A cosmic riddle

Utkarsh Pathak, a PhD student in the astrophysics group at the Indian Institute of Technology (IIT) Bombay, was keeping a routine vigil at the GROWTH-India telescope, at Hanle in Ladakh, when there was a sudden exchange of notes among his professional peers who were also skywatching. Pathak and the others had been keeping watch after getting an alert of a neutron star merger from gravitational-wave detectors in August 2025, eight years after the first neutron star merger had been observed by detectors at the Laser Interferometer Gravitational-Wave Observatory (LIGO). Neutron stars are dense remnants of supernova explosions that are not massive enough to form black holes after the explosion. Pathak immediately messaged astrophysicists at the Indian Institute of Astrophysics (IIA), Bengaluru, and at IIT Bombay. For the next week, the entire team was "living, eating and breathing this event", says Varun Bhalerao, who leads the IIT Bombay group.

Gravitational waves are formed during the merger of two massive objects, like neutron stars or black holes. Once these waves are detected by LIGO, other observatories around the world, including the GROWTH-India telescope, look for electromagnetic (light) counterparts of the event, which arrive later, depending on the nature of the event. Of the dozens of transients – objects that brighten up for a short time – that they observed, all but one were ruled out as the source of gravitational waves. The alert had drawn their attention to the fact that one of the two neutron stars that merged appeared too small to exist.

Neutron stars are the middle rung in terms of size. If a Sun-like star dies, the product is a white dwarf: a ball of densely packed atoms. If the star is more than eight times bigger than the Sun, the core can collapse so strongly that electrons and protons are squished together to form neutrons. The subsequent supernova explosion leaves behind a neutron star at least 1.2 times the mass of the Sun. In the neutron star merger that astronomers observed in August 2025, one of the objects had a mass less than that of the Sun. This, along with the type of electromagnetic signals they were detecting, led them to conjecture that it was a unique event: a superkilonova, a combination of a supernova and a kilonova.

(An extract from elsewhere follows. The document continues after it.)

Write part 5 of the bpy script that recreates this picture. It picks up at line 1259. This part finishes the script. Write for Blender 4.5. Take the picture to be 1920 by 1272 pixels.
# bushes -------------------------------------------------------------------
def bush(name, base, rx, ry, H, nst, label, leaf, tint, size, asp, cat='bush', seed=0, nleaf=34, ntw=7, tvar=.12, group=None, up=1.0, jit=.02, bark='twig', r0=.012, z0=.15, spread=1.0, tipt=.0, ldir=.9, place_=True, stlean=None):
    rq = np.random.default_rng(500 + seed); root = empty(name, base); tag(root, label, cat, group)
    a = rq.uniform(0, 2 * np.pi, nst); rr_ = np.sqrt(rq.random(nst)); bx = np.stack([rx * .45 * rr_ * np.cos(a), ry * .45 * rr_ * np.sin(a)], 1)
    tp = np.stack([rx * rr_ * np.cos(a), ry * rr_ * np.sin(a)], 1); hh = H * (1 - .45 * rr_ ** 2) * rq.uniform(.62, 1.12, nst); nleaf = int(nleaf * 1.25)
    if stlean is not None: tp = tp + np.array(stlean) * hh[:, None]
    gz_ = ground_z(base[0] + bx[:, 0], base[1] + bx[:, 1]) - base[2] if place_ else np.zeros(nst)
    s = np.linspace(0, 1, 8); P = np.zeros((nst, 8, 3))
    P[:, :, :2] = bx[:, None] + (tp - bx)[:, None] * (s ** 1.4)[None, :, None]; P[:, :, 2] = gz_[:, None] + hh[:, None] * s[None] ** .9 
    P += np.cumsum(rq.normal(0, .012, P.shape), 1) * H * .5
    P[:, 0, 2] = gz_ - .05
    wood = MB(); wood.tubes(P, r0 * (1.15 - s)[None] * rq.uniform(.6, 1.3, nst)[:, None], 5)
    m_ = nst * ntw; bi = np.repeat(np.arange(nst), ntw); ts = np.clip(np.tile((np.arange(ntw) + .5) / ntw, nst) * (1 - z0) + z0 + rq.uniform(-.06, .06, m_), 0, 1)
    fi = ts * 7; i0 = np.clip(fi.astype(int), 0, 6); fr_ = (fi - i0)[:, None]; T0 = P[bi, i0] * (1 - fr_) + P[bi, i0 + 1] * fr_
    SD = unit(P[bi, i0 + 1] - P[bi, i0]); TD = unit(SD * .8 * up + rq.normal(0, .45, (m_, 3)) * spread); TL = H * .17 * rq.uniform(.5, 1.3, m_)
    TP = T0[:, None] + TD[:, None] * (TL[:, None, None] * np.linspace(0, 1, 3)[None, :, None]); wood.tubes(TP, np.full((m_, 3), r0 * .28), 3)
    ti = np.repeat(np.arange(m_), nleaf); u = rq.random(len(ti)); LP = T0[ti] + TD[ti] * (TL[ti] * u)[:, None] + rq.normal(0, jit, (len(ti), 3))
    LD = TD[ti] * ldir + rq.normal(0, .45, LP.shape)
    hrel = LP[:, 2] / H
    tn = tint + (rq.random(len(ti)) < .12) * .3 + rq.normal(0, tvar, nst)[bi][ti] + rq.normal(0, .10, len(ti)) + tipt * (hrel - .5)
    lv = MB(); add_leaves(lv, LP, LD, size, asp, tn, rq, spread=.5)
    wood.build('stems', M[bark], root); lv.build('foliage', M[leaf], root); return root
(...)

A kilonova is an afterglow of a neutron star merger observed from Earth. Although they are supposed to be common occurrences, only one has been definitively detected on Earth – in 2017, after the merger of two neutron stars detected by LIGO. After the August 2025 event, it brightened up, then dimmed, and then brightened up again. "This is unusual for a standard kilonova," says G.C. Anupama, former Dean and now Visiting Professor at IIA. The second brightening was more like a supernova. So, astronomers speculate, it was a superkilonova, a kilonova within a supernova.

The Indian collaboration decided to follow it. "If it is not just a supernova, we should not miss out on it," says Anupama.

The first observation of the corresponding bright spot in the sky was made by the Zwicky Transient Facility (ZTF) in California. Subsequently, several telescopes around the world, including the Himalayan Chandra Telescope in Ladakh, picked it up.

This raises several possibilities. According to Bhalerao, the "most boring possibility" is that it was a supernova that was behaving strangely. Alternatively, it could be a kilonova with an afterglow not directly aimed at Earth. The most exciting possibility is that it is a superkilonova.

The superkilonova model can account for the sub-solar masses of the constituent neutron stars because a supernova explosion can, in principle, create two neutron stars that can merge within seconds or minutes to produce the kilonova. One unfortunate aspect is that the superkilonova model is new and lacks predictions that can be verified by observation. "Secondly, this source went behind the Sun and will not be visible for a few months, perhaps till February," says Bhalerao. "We are figuring things out," he adds. "In astrophysics, we have zero control over our experiments. The universe decides what happens, and we make inferences based on observation," he says.